Find each line holding the word "scene" and give the total alone.

--- RECORDED INFORMATION ---

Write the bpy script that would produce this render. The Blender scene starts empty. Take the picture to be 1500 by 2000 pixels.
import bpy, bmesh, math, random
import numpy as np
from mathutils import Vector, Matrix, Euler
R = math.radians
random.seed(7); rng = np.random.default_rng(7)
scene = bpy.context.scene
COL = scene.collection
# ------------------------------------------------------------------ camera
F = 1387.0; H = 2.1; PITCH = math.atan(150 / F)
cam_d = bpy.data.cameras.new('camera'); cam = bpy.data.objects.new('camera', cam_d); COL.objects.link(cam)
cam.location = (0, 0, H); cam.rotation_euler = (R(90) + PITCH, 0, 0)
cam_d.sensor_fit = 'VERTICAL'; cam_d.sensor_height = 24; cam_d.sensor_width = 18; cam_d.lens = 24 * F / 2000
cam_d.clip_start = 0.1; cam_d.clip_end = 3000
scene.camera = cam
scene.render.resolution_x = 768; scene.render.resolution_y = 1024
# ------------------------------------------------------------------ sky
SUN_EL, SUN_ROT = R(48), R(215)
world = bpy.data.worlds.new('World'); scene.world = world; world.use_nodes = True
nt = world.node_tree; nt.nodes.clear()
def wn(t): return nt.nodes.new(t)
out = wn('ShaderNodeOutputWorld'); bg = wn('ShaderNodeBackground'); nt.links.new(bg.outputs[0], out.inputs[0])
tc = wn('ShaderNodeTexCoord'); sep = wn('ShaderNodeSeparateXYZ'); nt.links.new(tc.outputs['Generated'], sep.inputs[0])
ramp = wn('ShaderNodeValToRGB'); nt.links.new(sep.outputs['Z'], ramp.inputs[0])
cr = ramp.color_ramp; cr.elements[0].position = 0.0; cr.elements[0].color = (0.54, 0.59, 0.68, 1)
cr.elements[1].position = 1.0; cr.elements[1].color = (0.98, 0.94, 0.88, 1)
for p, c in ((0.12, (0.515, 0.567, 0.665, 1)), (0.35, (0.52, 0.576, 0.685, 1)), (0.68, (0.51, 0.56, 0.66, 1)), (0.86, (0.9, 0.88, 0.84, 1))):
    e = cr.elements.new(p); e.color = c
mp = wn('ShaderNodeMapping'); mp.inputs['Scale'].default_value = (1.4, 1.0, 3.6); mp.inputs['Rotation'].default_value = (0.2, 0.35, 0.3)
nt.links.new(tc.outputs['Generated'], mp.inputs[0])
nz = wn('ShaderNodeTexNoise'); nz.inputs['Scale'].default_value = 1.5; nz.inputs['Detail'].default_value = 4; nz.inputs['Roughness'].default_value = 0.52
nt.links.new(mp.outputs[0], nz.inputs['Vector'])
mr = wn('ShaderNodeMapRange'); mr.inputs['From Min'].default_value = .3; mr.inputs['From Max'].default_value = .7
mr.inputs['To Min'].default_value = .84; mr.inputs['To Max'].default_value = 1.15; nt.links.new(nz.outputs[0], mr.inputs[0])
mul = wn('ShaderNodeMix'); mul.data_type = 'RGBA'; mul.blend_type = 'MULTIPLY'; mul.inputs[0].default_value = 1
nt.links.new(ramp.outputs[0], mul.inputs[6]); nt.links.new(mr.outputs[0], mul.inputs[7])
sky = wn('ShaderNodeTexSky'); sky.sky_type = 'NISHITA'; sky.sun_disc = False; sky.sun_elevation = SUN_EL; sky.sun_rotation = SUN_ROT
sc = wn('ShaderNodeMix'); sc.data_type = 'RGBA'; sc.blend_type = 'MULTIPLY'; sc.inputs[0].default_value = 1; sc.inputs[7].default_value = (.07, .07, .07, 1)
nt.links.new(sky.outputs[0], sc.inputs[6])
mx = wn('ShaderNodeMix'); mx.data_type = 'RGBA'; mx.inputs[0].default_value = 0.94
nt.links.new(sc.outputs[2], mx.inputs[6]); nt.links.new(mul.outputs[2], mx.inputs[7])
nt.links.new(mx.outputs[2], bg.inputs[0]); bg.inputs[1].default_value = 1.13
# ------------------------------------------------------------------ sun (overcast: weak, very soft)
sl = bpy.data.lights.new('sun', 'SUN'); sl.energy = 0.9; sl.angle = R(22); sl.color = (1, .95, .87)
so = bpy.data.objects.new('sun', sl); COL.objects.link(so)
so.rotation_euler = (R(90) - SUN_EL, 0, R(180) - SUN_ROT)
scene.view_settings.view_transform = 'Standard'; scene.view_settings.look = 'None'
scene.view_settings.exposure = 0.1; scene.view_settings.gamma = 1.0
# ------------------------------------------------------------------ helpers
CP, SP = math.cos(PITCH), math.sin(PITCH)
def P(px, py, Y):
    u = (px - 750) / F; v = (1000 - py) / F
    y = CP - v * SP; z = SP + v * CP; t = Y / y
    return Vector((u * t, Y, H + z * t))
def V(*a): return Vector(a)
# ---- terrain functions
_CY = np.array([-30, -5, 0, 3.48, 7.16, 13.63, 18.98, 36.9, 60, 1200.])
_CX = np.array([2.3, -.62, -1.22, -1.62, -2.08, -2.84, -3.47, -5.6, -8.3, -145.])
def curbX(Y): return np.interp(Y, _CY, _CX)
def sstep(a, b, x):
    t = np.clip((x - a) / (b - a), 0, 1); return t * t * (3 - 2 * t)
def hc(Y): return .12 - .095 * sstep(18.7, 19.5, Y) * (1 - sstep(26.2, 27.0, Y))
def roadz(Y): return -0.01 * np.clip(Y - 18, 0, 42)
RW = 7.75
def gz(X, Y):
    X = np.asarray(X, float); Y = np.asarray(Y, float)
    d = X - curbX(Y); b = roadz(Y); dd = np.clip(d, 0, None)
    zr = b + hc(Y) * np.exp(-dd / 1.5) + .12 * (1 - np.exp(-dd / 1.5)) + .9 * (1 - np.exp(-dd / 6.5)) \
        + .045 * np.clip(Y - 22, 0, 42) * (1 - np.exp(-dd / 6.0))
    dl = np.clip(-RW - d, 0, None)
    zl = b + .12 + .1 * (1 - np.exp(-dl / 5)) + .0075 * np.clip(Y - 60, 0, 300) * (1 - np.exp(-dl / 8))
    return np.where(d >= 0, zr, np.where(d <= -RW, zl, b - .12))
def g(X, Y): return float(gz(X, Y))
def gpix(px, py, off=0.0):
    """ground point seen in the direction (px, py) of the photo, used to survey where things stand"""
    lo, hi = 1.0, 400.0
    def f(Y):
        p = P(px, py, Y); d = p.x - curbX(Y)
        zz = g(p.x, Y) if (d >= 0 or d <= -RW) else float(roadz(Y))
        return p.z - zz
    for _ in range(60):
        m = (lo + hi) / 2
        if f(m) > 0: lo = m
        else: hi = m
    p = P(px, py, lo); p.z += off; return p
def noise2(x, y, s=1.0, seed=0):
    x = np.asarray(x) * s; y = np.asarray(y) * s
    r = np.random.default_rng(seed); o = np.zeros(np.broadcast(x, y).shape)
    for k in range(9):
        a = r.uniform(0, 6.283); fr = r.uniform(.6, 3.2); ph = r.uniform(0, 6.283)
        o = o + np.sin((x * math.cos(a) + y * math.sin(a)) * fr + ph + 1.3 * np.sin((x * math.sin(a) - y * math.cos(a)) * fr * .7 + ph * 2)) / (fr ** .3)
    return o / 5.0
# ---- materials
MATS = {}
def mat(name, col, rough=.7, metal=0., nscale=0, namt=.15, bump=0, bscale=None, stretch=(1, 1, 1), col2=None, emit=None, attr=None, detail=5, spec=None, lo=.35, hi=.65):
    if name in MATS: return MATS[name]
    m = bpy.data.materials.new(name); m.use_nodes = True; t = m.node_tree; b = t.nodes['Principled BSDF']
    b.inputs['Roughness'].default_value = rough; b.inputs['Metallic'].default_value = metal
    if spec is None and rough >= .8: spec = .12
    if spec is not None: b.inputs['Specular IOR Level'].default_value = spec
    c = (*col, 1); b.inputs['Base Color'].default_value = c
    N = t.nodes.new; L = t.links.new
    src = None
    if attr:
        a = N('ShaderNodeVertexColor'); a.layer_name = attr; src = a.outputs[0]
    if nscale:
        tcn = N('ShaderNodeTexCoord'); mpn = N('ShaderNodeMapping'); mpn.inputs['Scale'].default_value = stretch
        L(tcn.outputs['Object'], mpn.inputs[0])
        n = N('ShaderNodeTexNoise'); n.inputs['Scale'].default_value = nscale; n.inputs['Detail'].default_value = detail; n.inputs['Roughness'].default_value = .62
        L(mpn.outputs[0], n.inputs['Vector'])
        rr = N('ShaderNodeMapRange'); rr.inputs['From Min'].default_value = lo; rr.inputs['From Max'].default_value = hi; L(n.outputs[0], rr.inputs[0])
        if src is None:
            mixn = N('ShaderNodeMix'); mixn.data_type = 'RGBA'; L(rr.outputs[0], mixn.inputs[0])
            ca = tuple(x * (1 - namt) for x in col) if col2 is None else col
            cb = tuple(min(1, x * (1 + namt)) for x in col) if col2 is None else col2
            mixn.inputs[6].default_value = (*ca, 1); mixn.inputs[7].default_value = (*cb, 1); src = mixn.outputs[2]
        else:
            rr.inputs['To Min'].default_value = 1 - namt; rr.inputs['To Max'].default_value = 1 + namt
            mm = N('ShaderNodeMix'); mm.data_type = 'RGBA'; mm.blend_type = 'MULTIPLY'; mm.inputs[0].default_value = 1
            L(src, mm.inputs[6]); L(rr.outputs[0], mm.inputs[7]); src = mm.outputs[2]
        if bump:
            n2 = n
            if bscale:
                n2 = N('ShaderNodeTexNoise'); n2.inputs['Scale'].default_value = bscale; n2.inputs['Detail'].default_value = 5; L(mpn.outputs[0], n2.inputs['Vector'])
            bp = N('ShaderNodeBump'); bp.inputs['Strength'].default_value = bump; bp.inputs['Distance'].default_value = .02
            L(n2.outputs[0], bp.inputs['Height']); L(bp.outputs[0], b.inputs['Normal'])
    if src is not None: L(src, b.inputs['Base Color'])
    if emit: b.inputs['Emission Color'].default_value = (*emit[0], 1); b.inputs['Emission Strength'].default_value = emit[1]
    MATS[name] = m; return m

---

OUTPUT FOR THIS TASK: 8